Not knowing much about cows, except for knowing what they are, look like and a little about handling them, I was taken to a cattle farmer who dealt often with commercial slaughter houses. I was told that his asking price for meat on the hoof was 30 CENTS a POUND!!! … walking.
Butchered out by a local butcher, including trading him parts like hide, entrails, head, long bones, hooves and tail, including hanging the meat for 24 hours in his cool room after basic sectioning, then wrapping it for me to pick up, brought the cost to 60 cents a pound! (Including wastage, and there is like hardly any of that.)
I did the final sectioning up at home and have a freezer full of prime, grade A beef, bones for rich soup, scraps for hamburger and chunks for stew meat.
Total cost: $480.
Normal retail price for what I got, sold in the cooler of someplace like Walmart: $1000 to $15000.
I had always thought that beef was sold to market at something like 60 cents a pound and then additional costs added on another 30 or 40 cents, then the retailer tagged on at least a 90 to 100% markup, more in the case of certain prime cuts, like 3 to 400%. ($4.00 a pound for porterhouse and $6 for top sirloin)?
Retailers buy beef in bulk at less than what I paid for it because meat beef is pretty cheap to raise, some of the cost being deducted by the sale of milk and veal.
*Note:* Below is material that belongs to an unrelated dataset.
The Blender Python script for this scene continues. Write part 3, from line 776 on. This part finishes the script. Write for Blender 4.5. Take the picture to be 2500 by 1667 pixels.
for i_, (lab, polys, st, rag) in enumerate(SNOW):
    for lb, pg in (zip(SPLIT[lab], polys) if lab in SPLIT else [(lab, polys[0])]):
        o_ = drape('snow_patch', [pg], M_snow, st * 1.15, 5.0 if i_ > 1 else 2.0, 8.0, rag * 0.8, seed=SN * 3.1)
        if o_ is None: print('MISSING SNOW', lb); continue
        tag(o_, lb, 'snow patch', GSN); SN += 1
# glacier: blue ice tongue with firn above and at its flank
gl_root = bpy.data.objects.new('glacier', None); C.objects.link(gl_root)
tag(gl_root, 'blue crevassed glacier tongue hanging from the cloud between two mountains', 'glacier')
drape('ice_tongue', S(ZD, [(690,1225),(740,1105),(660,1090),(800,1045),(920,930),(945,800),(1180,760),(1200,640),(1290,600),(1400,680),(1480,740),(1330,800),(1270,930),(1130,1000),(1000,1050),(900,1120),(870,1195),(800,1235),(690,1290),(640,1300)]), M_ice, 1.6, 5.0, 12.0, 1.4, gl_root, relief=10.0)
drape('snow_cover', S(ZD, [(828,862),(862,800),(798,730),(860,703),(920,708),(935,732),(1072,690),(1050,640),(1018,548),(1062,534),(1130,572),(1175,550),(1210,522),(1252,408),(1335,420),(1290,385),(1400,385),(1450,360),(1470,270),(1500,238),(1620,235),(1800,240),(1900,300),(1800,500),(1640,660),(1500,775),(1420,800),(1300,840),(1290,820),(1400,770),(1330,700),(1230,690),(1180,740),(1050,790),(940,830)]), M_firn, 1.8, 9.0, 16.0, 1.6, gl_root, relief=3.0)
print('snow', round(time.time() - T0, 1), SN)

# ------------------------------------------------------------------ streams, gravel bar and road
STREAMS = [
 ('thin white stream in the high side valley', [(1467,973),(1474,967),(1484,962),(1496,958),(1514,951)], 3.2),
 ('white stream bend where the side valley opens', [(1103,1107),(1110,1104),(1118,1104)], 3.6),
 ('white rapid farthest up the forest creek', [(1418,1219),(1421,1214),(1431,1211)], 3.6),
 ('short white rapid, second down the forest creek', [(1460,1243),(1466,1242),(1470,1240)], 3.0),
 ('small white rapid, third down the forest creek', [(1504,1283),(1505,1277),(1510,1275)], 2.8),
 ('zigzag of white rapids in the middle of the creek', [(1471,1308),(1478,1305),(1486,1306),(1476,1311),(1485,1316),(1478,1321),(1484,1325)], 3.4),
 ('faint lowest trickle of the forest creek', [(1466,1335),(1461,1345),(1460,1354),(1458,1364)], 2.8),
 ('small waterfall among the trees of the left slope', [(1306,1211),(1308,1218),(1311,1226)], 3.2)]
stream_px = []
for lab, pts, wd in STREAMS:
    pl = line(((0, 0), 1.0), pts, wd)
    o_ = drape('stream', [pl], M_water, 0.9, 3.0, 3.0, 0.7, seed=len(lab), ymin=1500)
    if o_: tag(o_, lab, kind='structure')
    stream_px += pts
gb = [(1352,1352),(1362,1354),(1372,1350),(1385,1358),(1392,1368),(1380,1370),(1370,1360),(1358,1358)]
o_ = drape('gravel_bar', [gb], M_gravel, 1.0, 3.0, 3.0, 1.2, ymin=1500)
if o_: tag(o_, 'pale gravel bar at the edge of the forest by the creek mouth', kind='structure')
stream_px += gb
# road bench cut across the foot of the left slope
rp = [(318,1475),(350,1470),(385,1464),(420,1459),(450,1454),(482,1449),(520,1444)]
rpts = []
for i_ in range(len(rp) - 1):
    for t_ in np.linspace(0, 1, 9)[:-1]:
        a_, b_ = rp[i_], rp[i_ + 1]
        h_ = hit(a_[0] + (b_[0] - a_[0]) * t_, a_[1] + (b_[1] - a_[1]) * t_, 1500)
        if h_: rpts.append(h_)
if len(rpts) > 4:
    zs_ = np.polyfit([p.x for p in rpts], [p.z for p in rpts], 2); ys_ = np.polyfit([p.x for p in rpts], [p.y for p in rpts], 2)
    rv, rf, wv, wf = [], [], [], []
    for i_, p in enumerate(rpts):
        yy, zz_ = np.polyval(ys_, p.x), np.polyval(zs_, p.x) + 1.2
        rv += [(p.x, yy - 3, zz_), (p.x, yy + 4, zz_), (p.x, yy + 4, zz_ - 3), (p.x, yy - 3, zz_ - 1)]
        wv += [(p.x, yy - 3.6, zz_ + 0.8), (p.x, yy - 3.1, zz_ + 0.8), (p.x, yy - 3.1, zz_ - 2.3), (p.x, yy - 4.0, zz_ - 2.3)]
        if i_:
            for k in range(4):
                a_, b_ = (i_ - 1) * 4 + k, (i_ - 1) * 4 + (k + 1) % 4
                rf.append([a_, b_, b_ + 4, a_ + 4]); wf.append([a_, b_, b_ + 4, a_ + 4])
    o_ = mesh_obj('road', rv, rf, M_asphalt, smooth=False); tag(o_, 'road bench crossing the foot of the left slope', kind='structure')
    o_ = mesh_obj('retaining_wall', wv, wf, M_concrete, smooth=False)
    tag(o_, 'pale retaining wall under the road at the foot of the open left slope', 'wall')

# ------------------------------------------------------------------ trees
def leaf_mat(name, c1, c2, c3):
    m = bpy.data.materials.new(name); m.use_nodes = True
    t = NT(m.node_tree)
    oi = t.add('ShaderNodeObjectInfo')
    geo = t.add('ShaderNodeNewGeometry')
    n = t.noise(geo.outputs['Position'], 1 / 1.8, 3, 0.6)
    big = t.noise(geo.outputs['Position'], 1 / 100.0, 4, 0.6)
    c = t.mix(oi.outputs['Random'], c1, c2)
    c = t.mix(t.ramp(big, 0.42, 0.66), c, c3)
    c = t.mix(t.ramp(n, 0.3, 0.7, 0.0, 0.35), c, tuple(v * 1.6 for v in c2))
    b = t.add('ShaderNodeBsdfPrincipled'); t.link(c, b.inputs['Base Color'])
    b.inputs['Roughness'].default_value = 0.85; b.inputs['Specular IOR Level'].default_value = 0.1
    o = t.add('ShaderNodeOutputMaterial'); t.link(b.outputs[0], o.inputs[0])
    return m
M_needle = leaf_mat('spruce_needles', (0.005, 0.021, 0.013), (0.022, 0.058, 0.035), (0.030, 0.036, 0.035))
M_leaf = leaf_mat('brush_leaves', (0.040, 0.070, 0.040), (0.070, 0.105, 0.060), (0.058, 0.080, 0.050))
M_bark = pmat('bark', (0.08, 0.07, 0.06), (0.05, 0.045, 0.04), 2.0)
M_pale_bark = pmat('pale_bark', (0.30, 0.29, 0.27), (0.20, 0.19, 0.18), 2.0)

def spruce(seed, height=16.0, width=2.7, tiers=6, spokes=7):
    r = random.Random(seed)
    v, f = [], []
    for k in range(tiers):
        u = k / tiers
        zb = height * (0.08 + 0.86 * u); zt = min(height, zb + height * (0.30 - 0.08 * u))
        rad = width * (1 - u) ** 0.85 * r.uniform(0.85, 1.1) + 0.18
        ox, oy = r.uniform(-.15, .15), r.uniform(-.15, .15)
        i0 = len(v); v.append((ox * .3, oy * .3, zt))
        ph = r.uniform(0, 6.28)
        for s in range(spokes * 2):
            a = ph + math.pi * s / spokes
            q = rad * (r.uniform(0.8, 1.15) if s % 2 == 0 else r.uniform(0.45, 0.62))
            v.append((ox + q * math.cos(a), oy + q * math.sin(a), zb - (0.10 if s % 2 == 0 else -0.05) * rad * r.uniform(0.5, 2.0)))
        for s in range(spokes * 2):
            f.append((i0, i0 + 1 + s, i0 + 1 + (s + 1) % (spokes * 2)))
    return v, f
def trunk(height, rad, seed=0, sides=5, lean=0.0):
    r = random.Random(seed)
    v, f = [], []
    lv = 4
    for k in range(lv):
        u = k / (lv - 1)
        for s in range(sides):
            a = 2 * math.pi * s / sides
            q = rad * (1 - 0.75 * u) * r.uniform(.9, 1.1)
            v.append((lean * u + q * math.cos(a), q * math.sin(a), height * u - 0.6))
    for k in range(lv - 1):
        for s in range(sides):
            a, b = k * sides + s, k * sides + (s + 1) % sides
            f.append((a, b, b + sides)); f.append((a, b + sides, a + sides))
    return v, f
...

Feed is cheap and in some areas, mainly grass, hay and corn.
So, pretty much what I’m saying is that ever since the beef crisis in the middle 70’s, that ran price up enormously, the retailers discovered that people will pay any price for beef, so when the prices dropped on the hoof, the counter prices dropped only minimally.
I have better, fresher beef than you buy in the grocery store, probably more safely prepared than in the huge factories, handled less than those prepackaged chunks you buy in Walmart for much less money.
We’re being skrued by retailers and inflation be damned because inflation is uneven in what it includes. (Most company cutbacks I’ve observed are not because the business is making no profit or loosing money, but that they want to make more profit in less time.)
I don’t know about you, but when my freezer runs empty, I’ll be calling up my butcher and visiting a beef farmer again.
Have you seen the wholesale price on pork on the hoof lately? The butcher will bargain for the hide, hooves, head, entrails, tail and as much fat as he can trim off. He’ll sell all of that to his customers at a fine price.
All of the meat retailers may kiss my *&%!! Now, pardon me, I have some prime one and one half inch thick steaks on the grill that need tending to.